Stocks on the Continent came under renewed selling pressure on Monday as investors digested the heavy losses seen on Wall Street during the previous Friday amid a weakish start to the trading session in the US.

Acting as a backdrop for markets, in the run-up to the end of the year, investors around the world were waiting on policy decisions from several of the world's main central banks, including the US Federal Reserve, on Wednesday, and the Bank of England and Bank of Japan, both on the next day.

Indeed, several analysts came out on Monday regarding the former, cautioning that financial markets were telling the US central bank to stay put, while in parallel at one point during the session Fed funds futures were again pricing-in odds of just 70% that the Fed would in fact go ahead with a rate hike.

On that note, Chris Beauchamp at IG was telling clients: "European markets were unsteady throughout the morning, but it was US equities that stole the show in early trading on Wall Street, as the Dow Jones briefly tested the lows seen last May.
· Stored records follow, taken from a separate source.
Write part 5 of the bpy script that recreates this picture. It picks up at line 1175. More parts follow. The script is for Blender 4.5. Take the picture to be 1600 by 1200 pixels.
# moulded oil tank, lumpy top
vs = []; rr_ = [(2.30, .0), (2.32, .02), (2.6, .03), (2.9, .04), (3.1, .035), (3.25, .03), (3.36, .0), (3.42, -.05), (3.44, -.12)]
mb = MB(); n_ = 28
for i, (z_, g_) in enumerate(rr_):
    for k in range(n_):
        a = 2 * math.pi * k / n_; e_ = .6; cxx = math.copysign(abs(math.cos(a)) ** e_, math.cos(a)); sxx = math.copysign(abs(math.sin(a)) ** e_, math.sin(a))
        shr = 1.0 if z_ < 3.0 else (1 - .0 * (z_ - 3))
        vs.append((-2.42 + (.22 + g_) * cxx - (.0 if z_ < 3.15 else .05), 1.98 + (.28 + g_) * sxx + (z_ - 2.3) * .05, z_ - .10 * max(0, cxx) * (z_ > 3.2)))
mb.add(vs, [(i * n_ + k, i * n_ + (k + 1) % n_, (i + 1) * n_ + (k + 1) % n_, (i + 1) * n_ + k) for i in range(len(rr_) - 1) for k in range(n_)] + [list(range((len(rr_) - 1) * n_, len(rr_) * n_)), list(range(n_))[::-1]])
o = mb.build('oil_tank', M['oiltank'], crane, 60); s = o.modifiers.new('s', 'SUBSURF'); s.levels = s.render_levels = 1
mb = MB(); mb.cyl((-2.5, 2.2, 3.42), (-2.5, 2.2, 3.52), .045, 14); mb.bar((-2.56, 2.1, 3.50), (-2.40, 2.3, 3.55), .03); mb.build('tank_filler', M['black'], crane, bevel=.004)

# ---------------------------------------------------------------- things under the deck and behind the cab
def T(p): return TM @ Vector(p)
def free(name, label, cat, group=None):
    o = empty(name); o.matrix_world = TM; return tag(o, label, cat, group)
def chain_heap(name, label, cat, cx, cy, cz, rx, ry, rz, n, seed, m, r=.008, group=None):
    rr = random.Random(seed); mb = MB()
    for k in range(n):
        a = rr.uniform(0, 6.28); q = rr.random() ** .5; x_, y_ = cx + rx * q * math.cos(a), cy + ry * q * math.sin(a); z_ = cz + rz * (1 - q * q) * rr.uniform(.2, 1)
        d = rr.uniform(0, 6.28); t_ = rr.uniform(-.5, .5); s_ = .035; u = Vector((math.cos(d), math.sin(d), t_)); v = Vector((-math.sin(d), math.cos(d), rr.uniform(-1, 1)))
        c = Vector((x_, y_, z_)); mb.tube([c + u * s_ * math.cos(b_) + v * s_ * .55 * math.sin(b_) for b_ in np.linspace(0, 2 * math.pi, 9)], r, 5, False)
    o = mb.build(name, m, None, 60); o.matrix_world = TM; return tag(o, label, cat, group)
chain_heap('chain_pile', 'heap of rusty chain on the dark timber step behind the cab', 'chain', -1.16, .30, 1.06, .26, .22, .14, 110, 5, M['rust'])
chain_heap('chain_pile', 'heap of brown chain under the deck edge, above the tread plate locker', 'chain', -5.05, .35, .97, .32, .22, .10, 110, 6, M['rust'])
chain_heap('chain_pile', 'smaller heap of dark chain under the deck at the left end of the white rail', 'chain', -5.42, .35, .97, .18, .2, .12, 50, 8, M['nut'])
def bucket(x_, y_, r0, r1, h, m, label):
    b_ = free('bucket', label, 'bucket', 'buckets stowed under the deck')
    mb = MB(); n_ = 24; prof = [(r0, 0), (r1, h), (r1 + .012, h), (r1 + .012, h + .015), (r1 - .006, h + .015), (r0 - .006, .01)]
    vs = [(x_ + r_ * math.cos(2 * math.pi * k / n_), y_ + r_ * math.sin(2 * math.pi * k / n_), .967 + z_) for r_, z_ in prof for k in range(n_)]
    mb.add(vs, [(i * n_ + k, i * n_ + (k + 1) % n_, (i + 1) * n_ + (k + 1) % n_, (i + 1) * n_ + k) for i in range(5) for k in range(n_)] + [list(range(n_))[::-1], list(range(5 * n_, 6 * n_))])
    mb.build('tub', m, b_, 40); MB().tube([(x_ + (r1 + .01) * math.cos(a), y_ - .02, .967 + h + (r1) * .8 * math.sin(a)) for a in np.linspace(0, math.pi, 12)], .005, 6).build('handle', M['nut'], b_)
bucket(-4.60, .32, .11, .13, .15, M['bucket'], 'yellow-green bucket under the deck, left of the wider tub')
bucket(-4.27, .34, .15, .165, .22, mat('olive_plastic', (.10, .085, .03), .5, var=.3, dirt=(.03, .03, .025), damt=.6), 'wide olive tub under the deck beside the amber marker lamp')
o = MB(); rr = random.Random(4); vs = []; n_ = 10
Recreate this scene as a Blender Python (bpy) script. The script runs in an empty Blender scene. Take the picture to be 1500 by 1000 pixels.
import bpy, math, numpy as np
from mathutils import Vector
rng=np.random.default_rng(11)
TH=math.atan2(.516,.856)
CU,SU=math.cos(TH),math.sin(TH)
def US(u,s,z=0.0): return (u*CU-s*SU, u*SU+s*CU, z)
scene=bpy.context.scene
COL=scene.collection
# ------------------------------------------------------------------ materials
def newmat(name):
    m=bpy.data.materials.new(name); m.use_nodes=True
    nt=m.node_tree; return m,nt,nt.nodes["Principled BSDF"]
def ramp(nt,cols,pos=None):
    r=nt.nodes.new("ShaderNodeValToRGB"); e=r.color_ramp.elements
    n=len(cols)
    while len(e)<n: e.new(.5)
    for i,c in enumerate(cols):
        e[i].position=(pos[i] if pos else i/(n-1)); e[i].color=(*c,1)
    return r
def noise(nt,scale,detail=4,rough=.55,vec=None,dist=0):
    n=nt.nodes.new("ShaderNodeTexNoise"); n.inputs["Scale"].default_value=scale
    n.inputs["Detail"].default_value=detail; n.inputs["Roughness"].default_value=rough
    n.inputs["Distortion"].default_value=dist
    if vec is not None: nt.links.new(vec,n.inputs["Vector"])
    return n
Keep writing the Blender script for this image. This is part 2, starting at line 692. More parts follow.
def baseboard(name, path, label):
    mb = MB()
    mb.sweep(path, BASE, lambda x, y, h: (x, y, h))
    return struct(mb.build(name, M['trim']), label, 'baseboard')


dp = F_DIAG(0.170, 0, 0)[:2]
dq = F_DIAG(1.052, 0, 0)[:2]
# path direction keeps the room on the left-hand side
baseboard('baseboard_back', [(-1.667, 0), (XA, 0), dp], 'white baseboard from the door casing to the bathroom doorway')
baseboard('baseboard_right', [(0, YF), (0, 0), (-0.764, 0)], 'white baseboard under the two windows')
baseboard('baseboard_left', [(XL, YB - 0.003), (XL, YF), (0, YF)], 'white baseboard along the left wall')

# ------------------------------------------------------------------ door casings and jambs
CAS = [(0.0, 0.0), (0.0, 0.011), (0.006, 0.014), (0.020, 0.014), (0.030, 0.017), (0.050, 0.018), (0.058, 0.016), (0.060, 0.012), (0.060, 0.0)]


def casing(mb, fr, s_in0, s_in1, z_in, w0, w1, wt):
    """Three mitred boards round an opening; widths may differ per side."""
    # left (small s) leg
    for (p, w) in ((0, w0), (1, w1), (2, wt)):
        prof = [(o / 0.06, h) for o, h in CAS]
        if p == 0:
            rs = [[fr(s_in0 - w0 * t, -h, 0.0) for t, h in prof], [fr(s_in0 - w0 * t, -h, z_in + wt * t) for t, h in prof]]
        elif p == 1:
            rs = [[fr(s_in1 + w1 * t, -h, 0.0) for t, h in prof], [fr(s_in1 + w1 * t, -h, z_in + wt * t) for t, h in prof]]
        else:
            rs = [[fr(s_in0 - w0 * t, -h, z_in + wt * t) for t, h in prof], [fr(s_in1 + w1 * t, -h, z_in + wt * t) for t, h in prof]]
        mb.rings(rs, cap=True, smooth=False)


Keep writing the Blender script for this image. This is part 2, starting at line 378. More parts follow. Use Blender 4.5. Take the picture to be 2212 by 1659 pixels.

But while another quick rebound took place, the feeling of bearishness persists. Markets will struggle to make much progress ahead of the Fed decision, but even after it there seems little to cheer investors, given slowing economic growth and the constant presence of trade wars.

By the end of trading, the benchmark Stoxx 600 was down by 1.18% or 4.09 points at 343.12, alongside a drop of 1.30% or 141.49 points to 10,724.28 for the German Dax while Paris's Cac-40 slid by 1.11% or 53.91 points to 4,799.79.

In parallel, the yield on the benchmark 10-year Italian government note edging up by two basis point to 2.96%, even as European Commission spokeswoman, Margaritis Schinas, said that talks between Brussels and the government in Rome were continuing apace.

Significantly, at the weekend Italy's Prime Minister, Giuseppe Conte, and the country's two deputy PMs, Matteo Salvini and Luigi di Maio, agreed to lower the target for the 2019 budget deficit from 2.4% to 2.04%.

Elsewhere on the economic front, Eurostat reported that on a harmonised basis the year-on-year rate of advance in consumer prices in the Eurozone retreated from 2.2% for October to just 1.9% in November (consensus: 2.0%), which was one tenth of a percentage point less than the preliminary reading.